◆ **Requirement**:
Only one span of the listing below is wanted: the lines from the one with "Write a Blender" through the one with "SUN_AZ, SUN_EL = 62.0, 51.0", reproduced exactly, both ends kept.

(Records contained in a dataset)
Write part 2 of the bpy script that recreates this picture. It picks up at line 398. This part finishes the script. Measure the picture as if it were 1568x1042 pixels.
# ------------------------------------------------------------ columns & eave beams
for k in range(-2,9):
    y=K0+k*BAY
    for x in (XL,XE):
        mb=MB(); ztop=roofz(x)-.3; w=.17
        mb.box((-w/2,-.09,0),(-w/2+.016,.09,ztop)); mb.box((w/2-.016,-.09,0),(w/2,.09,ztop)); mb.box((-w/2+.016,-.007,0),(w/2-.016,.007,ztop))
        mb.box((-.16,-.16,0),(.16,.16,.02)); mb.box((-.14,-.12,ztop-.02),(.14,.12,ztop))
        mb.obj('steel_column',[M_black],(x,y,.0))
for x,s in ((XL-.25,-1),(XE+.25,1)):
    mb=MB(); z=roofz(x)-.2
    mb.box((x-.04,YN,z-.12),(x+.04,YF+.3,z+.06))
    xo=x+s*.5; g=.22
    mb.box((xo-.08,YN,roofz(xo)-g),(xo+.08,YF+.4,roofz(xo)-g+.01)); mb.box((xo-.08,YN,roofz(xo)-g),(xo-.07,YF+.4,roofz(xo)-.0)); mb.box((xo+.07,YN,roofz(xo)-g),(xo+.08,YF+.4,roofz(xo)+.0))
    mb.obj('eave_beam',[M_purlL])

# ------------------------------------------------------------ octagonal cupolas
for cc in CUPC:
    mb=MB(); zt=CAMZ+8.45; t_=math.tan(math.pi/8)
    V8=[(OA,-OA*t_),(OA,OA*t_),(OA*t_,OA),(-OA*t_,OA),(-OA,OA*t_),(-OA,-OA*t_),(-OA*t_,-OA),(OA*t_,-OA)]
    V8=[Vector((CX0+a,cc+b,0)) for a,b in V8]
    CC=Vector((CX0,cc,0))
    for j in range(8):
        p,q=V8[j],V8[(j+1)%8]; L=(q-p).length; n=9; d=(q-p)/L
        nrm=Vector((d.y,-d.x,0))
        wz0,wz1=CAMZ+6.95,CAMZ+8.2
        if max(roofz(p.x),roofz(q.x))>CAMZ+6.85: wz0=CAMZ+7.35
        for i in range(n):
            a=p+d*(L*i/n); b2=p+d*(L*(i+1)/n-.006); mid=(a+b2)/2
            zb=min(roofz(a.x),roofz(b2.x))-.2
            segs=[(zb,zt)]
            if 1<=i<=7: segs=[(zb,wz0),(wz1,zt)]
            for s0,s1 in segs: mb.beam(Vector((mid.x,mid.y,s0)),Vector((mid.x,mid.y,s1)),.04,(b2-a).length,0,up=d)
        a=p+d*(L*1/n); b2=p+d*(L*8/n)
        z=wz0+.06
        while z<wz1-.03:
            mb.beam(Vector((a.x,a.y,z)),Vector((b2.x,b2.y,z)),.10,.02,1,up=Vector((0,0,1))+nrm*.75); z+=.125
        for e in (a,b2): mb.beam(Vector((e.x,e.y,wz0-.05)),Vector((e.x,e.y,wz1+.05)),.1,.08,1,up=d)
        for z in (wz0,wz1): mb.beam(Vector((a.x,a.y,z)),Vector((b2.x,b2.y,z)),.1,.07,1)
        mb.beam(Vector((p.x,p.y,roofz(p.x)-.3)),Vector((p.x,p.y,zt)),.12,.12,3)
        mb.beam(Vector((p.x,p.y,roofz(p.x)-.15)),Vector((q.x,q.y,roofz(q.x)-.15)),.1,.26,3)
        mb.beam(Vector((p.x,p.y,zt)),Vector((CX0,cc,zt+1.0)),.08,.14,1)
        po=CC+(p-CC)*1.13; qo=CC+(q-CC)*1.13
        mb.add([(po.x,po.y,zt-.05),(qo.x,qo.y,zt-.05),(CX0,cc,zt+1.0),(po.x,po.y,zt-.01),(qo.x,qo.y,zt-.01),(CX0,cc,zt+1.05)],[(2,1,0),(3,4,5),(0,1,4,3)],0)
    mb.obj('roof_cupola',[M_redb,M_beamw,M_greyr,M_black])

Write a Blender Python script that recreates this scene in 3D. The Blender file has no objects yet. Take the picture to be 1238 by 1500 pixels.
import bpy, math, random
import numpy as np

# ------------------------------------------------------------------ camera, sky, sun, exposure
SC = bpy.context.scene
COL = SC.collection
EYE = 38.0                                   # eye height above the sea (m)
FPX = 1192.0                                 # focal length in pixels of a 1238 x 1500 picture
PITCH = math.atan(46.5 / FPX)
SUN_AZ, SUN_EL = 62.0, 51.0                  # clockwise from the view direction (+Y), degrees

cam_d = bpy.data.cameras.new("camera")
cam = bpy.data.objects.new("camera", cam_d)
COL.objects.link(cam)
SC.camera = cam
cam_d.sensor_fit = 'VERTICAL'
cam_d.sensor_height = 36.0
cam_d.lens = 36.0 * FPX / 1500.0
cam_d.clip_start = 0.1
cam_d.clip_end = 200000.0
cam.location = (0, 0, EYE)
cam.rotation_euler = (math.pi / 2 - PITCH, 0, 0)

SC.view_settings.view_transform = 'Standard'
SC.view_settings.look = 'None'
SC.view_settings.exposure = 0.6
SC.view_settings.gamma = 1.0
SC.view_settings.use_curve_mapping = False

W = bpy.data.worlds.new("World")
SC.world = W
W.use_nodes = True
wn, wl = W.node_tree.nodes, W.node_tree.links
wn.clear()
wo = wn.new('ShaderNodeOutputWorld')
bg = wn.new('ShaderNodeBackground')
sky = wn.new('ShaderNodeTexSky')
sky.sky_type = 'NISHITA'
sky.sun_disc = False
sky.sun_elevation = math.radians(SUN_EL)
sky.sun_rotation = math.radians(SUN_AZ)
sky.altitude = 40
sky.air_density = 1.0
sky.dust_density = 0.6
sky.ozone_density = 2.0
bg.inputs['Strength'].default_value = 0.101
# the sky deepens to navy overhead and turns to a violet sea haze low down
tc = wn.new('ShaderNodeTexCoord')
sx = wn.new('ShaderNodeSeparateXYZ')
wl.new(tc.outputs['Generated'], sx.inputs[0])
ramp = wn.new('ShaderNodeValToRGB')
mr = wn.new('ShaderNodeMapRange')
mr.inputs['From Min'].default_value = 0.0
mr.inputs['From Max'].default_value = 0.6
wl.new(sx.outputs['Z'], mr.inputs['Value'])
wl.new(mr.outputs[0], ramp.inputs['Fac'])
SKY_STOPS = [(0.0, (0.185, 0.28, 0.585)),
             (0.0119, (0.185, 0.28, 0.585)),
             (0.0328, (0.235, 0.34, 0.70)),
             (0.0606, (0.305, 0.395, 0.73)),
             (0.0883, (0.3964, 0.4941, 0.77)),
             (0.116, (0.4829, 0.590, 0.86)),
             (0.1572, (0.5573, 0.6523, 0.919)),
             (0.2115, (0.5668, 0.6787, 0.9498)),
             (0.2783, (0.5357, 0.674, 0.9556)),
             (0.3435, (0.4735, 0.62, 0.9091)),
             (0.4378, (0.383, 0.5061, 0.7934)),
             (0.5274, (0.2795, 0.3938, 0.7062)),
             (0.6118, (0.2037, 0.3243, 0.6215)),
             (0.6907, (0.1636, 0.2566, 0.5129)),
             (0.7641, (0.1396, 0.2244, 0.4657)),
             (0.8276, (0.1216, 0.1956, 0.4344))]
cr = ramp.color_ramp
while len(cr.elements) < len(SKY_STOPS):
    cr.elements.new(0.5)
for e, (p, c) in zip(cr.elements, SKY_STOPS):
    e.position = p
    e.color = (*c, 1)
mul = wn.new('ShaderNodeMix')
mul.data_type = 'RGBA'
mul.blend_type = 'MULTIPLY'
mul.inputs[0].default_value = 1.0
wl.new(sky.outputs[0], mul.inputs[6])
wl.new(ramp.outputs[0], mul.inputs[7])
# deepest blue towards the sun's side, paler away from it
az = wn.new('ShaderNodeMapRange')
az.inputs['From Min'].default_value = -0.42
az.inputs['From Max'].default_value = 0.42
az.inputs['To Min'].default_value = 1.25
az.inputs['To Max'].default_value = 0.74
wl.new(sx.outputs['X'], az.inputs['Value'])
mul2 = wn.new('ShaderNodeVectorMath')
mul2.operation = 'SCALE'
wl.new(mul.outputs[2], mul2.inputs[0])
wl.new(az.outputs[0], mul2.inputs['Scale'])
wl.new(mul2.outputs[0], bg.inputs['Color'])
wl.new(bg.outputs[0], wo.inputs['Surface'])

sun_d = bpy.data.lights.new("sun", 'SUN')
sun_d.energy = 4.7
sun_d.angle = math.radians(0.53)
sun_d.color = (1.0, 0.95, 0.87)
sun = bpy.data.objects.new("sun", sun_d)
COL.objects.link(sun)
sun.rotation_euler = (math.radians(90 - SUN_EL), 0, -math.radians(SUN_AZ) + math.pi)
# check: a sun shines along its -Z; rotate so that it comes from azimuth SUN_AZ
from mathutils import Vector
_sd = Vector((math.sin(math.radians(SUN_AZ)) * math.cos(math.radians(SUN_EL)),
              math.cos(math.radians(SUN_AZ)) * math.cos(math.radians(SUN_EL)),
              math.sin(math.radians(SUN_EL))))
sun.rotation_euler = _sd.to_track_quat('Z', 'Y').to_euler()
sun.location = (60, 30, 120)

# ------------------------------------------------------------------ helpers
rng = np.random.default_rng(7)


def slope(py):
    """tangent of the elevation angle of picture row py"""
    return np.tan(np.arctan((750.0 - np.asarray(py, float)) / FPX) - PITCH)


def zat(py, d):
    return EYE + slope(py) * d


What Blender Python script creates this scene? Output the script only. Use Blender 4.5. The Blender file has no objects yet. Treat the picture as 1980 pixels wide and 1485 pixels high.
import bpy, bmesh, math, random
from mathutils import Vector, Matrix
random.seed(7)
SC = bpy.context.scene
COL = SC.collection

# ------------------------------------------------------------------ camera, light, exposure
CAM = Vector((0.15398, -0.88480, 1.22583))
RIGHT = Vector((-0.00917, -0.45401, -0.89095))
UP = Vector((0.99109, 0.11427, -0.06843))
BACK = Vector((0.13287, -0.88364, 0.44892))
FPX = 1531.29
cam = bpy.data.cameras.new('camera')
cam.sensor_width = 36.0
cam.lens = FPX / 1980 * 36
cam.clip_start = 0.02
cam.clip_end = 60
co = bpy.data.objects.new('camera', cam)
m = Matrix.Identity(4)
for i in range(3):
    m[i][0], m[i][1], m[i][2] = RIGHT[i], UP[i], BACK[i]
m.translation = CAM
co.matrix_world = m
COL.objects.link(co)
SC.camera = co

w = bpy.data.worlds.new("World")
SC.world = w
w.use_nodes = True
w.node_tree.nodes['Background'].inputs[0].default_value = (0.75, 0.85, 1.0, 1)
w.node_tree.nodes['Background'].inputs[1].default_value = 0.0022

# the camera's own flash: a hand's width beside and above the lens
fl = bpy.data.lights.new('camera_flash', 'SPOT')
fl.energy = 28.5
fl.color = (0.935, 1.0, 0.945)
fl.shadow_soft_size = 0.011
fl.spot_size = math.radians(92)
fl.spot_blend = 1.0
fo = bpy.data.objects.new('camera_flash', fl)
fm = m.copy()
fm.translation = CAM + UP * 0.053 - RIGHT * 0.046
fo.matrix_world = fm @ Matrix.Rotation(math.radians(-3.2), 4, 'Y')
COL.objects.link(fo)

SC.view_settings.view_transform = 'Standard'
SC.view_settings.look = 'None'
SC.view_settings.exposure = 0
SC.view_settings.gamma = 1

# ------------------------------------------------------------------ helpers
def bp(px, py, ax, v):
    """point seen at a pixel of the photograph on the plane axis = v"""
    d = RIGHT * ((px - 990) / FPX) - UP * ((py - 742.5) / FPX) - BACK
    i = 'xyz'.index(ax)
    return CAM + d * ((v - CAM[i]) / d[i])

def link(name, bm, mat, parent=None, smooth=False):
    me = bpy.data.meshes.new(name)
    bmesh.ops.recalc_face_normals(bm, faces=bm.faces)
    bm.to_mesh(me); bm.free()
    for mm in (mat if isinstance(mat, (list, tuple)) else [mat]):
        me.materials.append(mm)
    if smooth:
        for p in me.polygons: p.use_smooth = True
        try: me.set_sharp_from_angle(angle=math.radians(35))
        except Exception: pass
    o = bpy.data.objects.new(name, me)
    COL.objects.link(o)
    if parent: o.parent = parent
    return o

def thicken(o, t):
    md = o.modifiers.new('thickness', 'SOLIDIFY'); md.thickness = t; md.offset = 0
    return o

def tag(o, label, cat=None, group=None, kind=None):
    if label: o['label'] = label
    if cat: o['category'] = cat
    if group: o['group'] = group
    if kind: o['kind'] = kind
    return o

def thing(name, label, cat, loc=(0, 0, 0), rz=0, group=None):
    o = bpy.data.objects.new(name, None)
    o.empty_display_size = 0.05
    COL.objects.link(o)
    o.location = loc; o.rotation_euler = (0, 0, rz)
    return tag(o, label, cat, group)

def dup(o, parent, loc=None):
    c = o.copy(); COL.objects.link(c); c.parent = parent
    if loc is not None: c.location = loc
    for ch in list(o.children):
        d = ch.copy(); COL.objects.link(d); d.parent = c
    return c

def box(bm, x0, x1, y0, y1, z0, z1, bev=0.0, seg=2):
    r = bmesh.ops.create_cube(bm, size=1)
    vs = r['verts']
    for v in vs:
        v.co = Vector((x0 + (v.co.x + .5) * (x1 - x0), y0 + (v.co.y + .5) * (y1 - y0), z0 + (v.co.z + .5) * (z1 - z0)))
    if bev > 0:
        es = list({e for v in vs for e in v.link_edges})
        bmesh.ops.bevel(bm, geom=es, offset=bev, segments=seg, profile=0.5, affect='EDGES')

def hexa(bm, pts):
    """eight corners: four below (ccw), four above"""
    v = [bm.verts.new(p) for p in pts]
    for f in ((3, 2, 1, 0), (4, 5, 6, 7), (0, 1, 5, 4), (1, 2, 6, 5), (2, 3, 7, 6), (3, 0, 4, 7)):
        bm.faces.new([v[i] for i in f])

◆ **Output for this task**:
Write a Blender Python script that recreates this scene in 3D. The Blender file has no objects yet. Take the picture to be 1238 by 1500 pixels.
import bpy, math, random
import numpy as np

# ------------------------------------------------------------------ camera, sky, sun, exposure
SC = bpy.context.scene
COL = SC.collection
EYE = 38.0                                   # eye height above the sea (m)
FPX = 1192.0                                 # focal length in pixels of a 1238 x 1500 picture
PITCH = math.atan(46.5 / FPX)
SUN_AZ, SUN_EL = 62.0, 51.0                  # clockwise from the view direction (+Y), degrees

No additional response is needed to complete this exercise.